* start *

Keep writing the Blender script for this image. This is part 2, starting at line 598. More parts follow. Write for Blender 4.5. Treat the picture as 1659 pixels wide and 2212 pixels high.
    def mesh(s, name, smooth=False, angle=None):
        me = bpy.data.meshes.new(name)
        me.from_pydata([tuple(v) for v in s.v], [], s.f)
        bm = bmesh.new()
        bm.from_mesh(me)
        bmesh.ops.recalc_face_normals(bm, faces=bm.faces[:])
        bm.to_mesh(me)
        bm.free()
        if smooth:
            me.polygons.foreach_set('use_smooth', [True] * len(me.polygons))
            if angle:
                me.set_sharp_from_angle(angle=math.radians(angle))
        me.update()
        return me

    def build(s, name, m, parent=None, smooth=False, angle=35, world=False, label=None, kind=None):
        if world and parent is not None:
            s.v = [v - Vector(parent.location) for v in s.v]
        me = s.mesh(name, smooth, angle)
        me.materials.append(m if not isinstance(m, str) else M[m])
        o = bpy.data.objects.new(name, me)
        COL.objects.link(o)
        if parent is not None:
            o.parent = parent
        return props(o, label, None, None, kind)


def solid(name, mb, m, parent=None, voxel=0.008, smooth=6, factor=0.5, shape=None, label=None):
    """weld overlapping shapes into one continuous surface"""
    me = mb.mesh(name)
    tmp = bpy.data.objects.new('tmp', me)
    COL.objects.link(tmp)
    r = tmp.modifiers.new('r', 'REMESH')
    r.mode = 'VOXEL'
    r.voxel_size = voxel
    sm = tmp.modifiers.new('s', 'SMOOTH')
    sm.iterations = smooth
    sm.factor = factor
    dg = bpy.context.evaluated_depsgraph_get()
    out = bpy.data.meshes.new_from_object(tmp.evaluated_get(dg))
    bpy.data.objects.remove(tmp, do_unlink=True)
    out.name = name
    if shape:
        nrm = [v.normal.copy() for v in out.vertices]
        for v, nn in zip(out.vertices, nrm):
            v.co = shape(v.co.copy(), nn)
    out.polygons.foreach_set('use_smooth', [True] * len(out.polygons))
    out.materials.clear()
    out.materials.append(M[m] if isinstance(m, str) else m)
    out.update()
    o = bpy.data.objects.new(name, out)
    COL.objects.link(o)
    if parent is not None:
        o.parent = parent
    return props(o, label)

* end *

» **GIVEN TASK**
Each line in the material above must be retyped without alteration.

» **ANSWER TO THE EXERCISE**
Keep writing the Blender script for this image. This is part 2, starting at line 598. More parts follow. Write for Blender 4.5. Treat the picture as 1659 pixels wide and 2212 pixels high.
    def mesh(s, name, smooth=False, angle=None):
        me = bpy.data.meshes.new(name)
        me.from_pydata([tuple(v) for v in s.v], [], s.f)
        bm = bmesh.new()
        bm.from_mesh(me)
        bmesh.ops.recalc_face_normals(bm, faces=bm.faces[:])
        bm.to_mesh(me)
        bm.free()
        if smooth:
            me.polygons.foreach_set('use_smooth', [True] * len(me.polygons))
            if angle:
                me.set_sharp_from_angle(angle=math.radians(angle))
        me.update()
        return me

    def build(s, name, m, parent=None, smooth=False, angle=35, world=False, label=None, kind=None):
        if world and parent is not None:
            s.v = [v - Vector(parent.location) for v in s.v]
        me = s.mesh(name, smooth, angle)
        me.materials.append(m if not isinstance(m, str) else M[m])
        o = bpy.data.objects.new(name, me)
        COL.objects.link(o)
        if parent is not None:
            o.parent = parent
        return props(o, label, None, None, kind)


def solid(name, mb, m, parent=None, voxel=0.008, smooth=6, factor=0.5, shape=None, label=None):
    """weld overlapping shapes into one continuous surface"""
    me = mb.mesh(name)
    tmp = bpy.data.objects.new('tmp', me)
    COL.objects.link(tmp)
    r = tmp.modifiers.new('r', 'REMESH')
    r.mode = 'VOXEL'
    r.voxel_size = voxel
    sm = tmp.modifiers.new('s', 'SMOOTH')
    sm.iterations = smooth
    sm.factor = factor
    dg = bpy.context.evaluated_depsgraph_get()
    out = bpy.data.meshes.new_from_object(tmp.evaluated_get(dg))
    bpy.data.objects.remove(tmp, do_unlink=True)
    out.name = name
    if shape:
        nrm = [v.normal.copy() for v in out.vertices]
        for v, nn in zip(out.vertices, nrm):
            v.co = shape(v.co.copy(), nn)
    out.polygons.foreach_set('use_smooth', [True] * len(out.polygons))
    out.materials.clear()
    out.materials.append(M[m] if isinstance(m, str) else m)
    out.update()
    o = bpy.data.objects.new(name, out)
    COL.objects.link(o)
    if parent is not None:
        o.parent = parent
    return props(o, label)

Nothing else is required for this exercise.